THE PRIMITIVE AND THE CIVILISED: WHICH HAS BETTER CONSEQUENCES?
It is consequently hard to over-emphasise how large and consequential the change from hunter-gathering to becoming agriculturalists was and still is. Our world could simply not exist in every single one of its aspects unless this had happened. But it was not a turn for the better but very much for the worse. It was a completely different way of life. Hunter-gatherers could not, could never, have done what agricultural humanity went on to do in and through its “civilising”. There is a direct line from domesticating animals, farming fields and building settlements to nuclear power stations irradiating their surroundings, sewage in rivers and seas, and microplastics in everything. Hunter-gatherers, who refused
the drudgery of work for a life many anthropologists agree was largely leisure, could never have done any of that. They would never have needed or wanted to. Even today anthropologists observe of the few still remaining hunter-gatherer tribes that “No group on earth has more leisure time than hunters and gatherers, who spend it primarily on games, conversation and relaxing.” This is because their lives are, by our standards, terribly simple and with an almost complete lack of control over the environment. Their lives are 180 degrees from our own.
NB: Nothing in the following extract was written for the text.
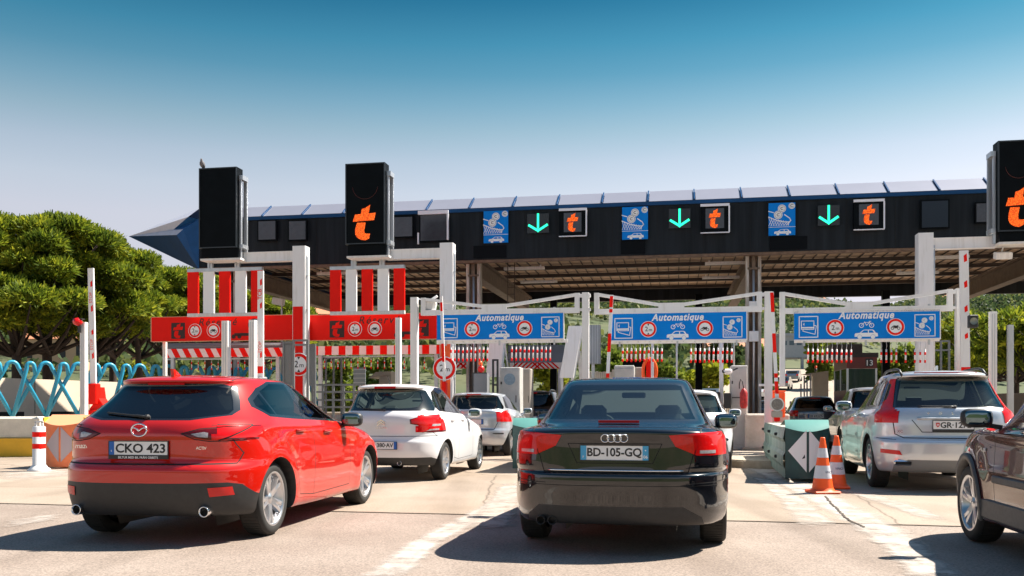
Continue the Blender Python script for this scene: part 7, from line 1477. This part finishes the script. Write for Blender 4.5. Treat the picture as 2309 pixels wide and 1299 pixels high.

This hunting and gathering lifestyle lasted among humans for tens of thousands of years, far longer than a recognisably agricultural age has so far existed, but without any of the latter’s obviously attendant problems (such as
impending mass extinction, implicit coercion of the masses to even make it work and a vast division between rich and poor). These problems could also never have occurred in a hunter-gathering world but are consequent upon an agricultural, domesticated one.